- [The problem] Each line below must be set down exactly; omit any image you find.

- [Dataset excerpt]
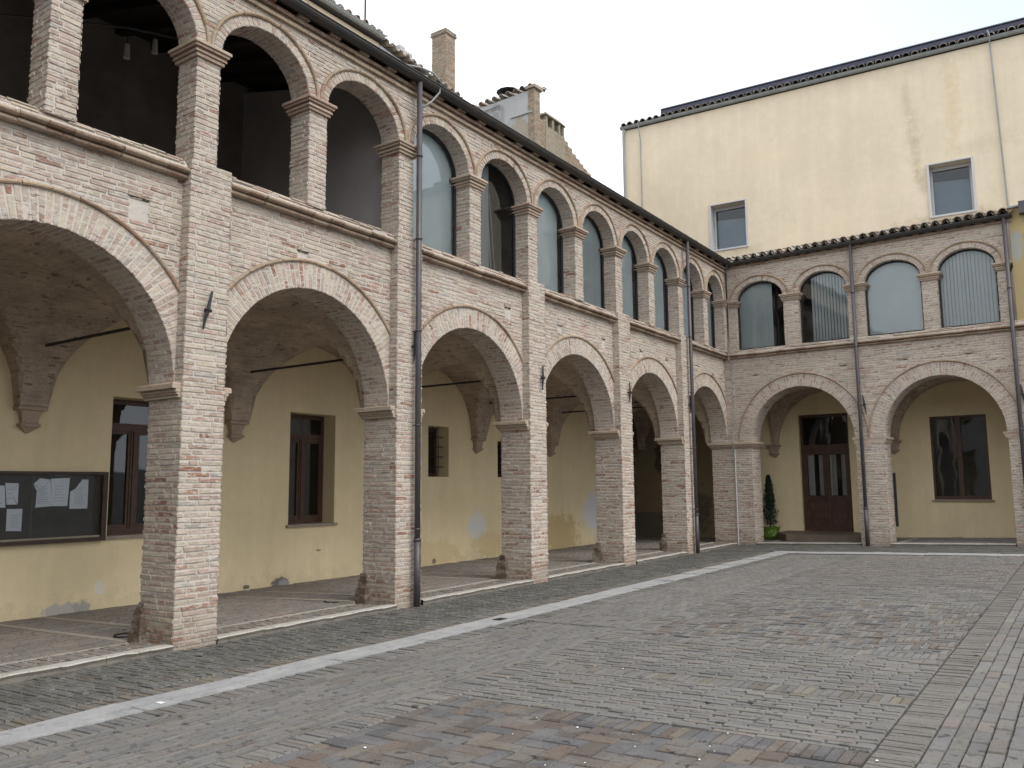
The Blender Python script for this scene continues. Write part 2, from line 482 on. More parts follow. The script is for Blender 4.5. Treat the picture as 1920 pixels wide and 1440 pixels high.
def rows(mb, P, v0, v1, intervals, L=0.285, H=0.062, gap=0.015, palette=PAL, red=None, t=(0.003, 0.011), edge=0.009):
    """courses of bricks over a surface P(u, v, height)"""
    n = max(1, round((v1 - v0) / H))
    h = (v1 - v0) / n
    for i in range(n):
        va, vb = v0 + i * h + gap * 0.5, v0 + (i + 1) * h - gap * 0.5
        vm = (va + vb) / 2
        off = (0.5 * L if i % 2 else 0) + U(-0.04, 0.04)
        for (ua, ub) in intervals(vm):
            if ub - ua < 0.03: continue
            x = ua + U(-edge, edge)
            first = True
            while x < ub - 0.02:
                ln = L * (0.5 if R() < 0.16 else 1.0) + U(-0.02, 0.015)
                if first:
                    ln = max(0.09, (L - off % L) if off % L > 0.02 else L)
                    first = False
                e = x + ln
                if ub - e < 0.07: e = ub + U(-edge, edge)
                w_ = U(-0.003, 0.003)
                rd = red(x, vm) if red else 0
                brick(mb, P, x + gap * 0.4, e - gap * 0.4, va + w_, vb + w_, pal(palette, rd), t)
                x = e
def cut(full, holes):
    """interval list minus holes"""
    out = [full]
    for a, b in holes:
        nw = []
        for p, q in out:
            if b <= p or a >= q: nw.append((p, q)); continue
            if a > p: nw.append((p, a))
            if b < q: nw.append((b, q))
        out = nw
    return out
def redlow(u, v):
    return 0.30 if v < 0.28 else (0.10 if v < 2.3 else 0.03)

def pier(T, a0, a1, od, z0, zs, zt, of=0.0, pil=0.15, red=redlow, name='pier', parent=None, sides=(True, True), ztop_back=None):
    """rectangular brick pier: full depth od below the springing zs, pilaster strip of depth pil above up to zt"""
    mb = MB()
    e = 0.012
    mb.box(a0 + e, a1 - e, of - od + e, of - e, z0, zs, T, MORT)
    if zt > zs: mb.box(a0 + e, a1 - e, of - max(pil, 0.05), of - e, zs, zt, T, MORT)
    rows(mb, lambda u, v, h: T(u, of - e + h, v), z0, zt, lambda v: [(a0, a1)], red=red)
    for sgn, aa, on in ((-1, a0, sides[0]), (1, a1, sides[1])):
        if not on: continue
        P = (lambda u, v, h, aa=aa, s=sgn: T(aa + s * (h - e), of - u, v)) if sgn < 0 else (lambda u, v, h, aa=aa, s=sgn: T(aa + s * (h - e), of - od + u, v))
        n1 = (zs - z0)
        if sgn < 0:
            rows(mb, P, z0, zs, lambda v: [(0.0, od)], red=red)
            if pil > 0.03 and zt > zs: rows(mb, P, zs, zt, lambda v: [(0.0, pil)], red=red)
        else:
            rows(mb, P, z0, zs, lambda v: [(0.0, od)], red=red)
            if pil > 0.03 and zt > zs: rows(mb, P, zs, zt, lambda v: [(od - pil, od)], red=red)
    rows(mb, lambda u, v, h: T(a1 - u, of - od + e - h, v), z0, zs, lambda v: [(0, a1 - a0)], red=red)
    return mb.build(name, 'brick', parent)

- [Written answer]
The Blender Python script for this scene continues. Write part 2, from line 482 on. More parts follow. The script is for Blender 4.5. Treat the picture as 1920 pixels wide and 1440 pixels high.
def rows(mb, P, v0, v1, intervals, L=0.285, H=0.062, gap=0.015, palette=PAL, red=None, t=(0.003, 0.011), edge=0.009):
    """courses of bricks over a surface P(u, v, height)"""
    n = max(1, round((v1 - v0) / H))
    h = (v1 - v0) / n
    for i in range(n):
        va, vb = v0 + i * h + gap * 0.5, v0 + (i + 1) * h - gap * 0.5
        vm = (va + vb) / 2
        off = (0.5 * L if i % 2 else 0) + U(-0.04, 0.04)
        for (ua, ub) in intervals(vm):
            if ub - ua < 0.03: continue
            x = ua + U(-edge, edge)
            first = True
            while x < ub - 0.02:
                ln = L * (0.5 if R() < 0.16 else 1.0) + U(-0.02, 0.015)
                if first:
                    ln = max(0.09, (L - off % L) if off % L > 0.02 else L)
                    first = False
                e = x + ln
                if ub - e < 0.07: e = ub + U(-edge, edge)
                w_ = U(-0.003, 0.003)
                rd = red(x, vm) if red else 0
                brick(mb, P, x + gap * 0.4, e - gap * 0.4, va + w_, vb + w_, pal(palette, rd), t)
                x = e
def cut(full, holes):
    """interval list minus holes"""
    out = [full]
    for a, b in holes:
        nw = []
        for p, q in out:
            if b <= p or a >= q: nw.append((p, q)); continue
            if a > p: nw.append((p, a))
            if b < q: nw.append((b, q))
        out = nw
    return out
def redlow(u, v):
    return 0.30 if v < 0.28 else (0.10 if v < 2.3 else 0.03)

def pier(T, a0, a1, od, z0, zs, zt, of=0.0, pil=0.15, red=redlow, name='pier', parent=None, sides=(True, True), ztop_back=None):
    """rectangular brick pier: full depth od below the springing zs, pilaster strip of depth pil above up to zt"""
    mb = MB()
    e = 0.012
    mb.box(a0 + e, a1 - e, of - od + e, of - e, z0, zs, T, MORT)
    if zt > zs: mb.box(a0 + e, a1 - e, of - max(pil, 0.05), of - e, zs, zt, T, MORT)
    rows(mb, lambda u, v, h: T(u, of - e + h, v), z0, zt, lambda v: [(a0, a1)], red=red)
    for sgn, aa, on in ((-1, a0, sides[0]), (1, a1, sides[1])):
        if not on: continue
        P = (lambda u, v, h, aa=aa, s=sgn: T(aa + s * (h - e), of - u, v)) if sgn < 0 else (lambda u, v, h, aa=aa, s=sgn: T(aa + s * (h - e), of - od + u, v))
        n1 = (zs - z0)
        if sgn < 0:
            rows(mb, P, z0, zs, lambda v: [(0.0, od)], red=red)
            if pil > 0.03 and zt > zs: rows(mb, P, zs, zt, lambda v: [(0.0, pil)], red=red)
        else:
            rows(mb, P, z0, zs, lambda v: [(0.0, od)], red=red)
            if pil > 0.03 and zt > zs: rows(mb, P, zs, zt, lambda v: [(od - pil, od)], red=red)
    rows(mb, lambda u, v, h: T(a1 - u, of - od + e - h, v), z0, zs, lambda v: [(0, a1 - a0)], red=red)
    return mb.build(name, 'brick', parent)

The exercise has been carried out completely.